§ **Instruction**: Repeat exactly the lines from the start of the material below up to and including the "COL = SC.collection" line.

§ **Data section**:
--- BEGIN ---

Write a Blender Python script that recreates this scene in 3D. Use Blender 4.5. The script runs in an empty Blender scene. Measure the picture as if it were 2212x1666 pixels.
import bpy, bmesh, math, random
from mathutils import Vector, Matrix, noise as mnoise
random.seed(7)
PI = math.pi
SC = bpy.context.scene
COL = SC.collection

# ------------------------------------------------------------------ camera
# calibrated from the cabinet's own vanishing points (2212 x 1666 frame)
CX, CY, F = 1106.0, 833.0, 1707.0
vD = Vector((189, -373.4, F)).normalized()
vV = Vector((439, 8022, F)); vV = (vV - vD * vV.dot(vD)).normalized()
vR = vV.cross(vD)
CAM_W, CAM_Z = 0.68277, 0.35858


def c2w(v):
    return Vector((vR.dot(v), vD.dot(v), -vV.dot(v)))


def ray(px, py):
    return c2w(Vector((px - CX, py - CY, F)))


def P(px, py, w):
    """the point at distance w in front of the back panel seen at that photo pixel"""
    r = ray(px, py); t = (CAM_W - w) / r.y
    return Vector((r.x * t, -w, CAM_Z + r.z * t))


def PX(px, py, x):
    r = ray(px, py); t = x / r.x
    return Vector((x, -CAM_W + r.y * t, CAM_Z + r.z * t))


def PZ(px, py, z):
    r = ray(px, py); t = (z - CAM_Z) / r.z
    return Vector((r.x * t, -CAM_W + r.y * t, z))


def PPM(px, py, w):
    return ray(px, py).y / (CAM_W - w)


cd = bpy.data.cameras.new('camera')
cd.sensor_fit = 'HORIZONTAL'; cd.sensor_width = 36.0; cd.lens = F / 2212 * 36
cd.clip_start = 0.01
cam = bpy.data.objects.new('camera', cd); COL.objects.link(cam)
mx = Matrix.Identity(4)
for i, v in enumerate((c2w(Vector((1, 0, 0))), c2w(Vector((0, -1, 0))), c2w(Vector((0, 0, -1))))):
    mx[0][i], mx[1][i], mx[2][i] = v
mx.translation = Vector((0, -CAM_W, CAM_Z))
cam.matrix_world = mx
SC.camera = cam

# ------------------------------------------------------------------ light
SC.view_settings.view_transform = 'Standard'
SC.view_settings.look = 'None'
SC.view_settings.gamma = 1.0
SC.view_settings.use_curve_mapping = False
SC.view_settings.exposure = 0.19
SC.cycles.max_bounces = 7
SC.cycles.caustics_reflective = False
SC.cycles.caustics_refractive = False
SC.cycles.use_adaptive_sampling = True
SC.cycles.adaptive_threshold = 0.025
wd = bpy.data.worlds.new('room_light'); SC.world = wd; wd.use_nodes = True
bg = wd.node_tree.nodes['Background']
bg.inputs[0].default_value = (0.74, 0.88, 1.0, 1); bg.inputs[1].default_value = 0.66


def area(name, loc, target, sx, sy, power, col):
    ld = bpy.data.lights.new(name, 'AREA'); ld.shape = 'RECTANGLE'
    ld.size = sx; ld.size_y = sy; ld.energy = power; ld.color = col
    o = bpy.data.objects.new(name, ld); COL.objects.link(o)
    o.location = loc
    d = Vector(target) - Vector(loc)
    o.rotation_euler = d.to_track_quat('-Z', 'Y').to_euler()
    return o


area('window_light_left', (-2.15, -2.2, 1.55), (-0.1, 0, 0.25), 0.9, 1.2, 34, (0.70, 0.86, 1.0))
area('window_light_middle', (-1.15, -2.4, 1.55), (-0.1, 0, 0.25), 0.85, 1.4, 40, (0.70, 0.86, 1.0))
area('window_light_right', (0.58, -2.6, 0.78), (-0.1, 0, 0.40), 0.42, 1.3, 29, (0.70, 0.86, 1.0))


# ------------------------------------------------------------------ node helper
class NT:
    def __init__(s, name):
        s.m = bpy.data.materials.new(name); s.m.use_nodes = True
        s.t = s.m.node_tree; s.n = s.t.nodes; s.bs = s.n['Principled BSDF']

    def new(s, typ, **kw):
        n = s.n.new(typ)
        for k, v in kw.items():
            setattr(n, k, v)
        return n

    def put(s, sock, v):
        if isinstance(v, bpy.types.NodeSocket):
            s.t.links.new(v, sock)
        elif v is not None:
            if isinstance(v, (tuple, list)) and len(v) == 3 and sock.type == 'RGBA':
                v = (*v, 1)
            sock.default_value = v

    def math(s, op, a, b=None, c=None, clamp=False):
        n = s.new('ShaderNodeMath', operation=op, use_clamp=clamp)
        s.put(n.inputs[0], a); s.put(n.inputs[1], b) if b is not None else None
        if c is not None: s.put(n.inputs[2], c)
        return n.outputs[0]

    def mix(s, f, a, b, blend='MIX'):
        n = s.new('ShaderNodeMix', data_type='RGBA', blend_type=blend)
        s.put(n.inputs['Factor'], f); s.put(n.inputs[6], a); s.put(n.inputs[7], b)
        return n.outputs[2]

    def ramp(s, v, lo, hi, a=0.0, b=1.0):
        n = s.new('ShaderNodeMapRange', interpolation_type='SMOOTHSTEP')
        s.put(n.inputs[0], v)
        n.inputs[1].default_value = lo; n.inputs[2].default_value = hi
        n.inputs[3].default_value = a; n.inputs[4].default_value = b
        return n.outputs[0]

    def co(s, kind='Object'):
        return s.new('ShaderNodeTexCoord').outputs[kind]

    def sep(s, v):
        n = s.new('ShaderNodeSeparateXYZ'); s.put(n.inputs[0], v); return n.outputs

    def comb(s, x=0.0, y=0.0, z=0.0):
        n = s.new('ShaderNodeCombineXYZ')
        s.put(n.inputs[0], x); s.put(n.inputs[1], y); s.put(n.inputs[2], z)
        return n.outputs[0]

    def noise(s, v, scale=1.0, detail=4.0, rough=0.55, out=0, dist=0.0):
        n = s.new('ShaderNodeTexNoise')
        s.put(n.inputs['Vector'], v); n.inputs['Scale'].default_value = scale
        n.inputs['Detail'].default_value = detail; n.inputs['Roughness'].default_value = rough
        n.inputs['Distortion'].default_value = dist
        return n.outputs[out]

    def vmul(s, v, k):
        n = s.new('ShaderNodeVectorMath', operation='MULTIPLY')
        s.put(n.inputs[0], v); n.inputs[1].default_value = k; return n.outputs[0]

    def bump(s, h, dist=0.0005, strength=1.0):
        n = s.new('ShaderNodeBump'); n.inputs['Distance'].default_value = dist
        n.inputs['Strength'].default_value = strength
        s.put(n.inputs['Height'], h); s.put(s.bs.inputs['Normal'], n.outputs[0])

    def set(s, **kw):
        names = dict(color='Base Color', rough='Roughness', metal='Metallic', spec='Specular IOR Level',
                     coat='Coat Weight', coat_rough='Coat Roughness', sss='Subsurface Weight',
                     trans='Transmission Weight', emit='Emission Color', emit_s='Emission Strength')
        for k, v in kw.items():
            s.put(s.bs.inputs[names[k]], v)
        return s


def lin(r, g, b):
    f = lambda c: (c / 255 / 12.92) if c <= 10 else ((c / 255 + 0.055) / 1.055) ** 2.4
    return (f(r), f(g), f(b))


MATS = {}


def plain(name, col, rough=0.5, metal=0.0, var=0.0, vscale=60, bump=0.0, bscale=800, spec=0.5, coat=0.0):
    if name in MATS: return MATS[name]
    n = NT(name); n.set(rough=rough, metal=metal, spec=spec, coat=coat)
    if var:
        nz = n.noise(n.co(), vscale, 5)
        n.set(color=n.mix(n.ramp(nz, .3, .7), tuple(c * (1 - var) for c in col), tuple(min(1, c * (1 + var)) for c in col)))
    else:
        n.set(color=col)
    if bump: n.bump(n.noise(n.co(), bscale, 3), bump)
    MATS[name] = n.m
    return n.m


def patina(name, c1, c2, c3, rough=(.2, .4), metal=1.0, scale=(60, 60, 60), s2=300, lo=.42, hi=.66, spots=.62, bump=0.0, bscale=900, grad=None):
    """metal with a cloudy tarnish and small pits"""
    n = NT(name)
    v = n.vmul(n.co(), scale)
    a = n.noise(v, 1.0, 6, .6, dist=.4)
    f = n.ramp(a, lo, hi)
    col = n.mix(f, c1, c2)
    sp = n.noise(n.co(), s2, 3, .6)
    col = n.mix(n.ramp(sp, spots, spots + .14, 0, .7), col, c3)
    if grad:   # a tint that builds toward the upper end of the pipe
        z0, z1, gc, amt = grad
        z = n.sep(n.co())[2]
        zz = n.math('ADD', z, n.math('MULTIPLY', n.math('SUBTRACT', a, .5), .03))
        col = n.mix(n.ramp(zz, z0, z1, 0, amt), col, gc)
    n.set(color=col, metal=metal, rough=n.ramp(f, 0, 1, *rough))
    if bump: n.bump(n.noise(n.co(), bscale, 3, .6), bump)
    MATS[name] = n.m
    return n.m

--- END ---

§ **Written reply**:
Write a Blender Python script that recreates this scene in 3D. Use Blender 4.5. The script runs in an empty Blender scene. Measure the picture as if it were 2212x1666 pixels.
import bpy, bmesh, math, random
from mathutils import Vector, Matrix, noise as mnoise
random.seed(7)
PI = math.pi
SC = bpy.context.scene
COL = SC.collection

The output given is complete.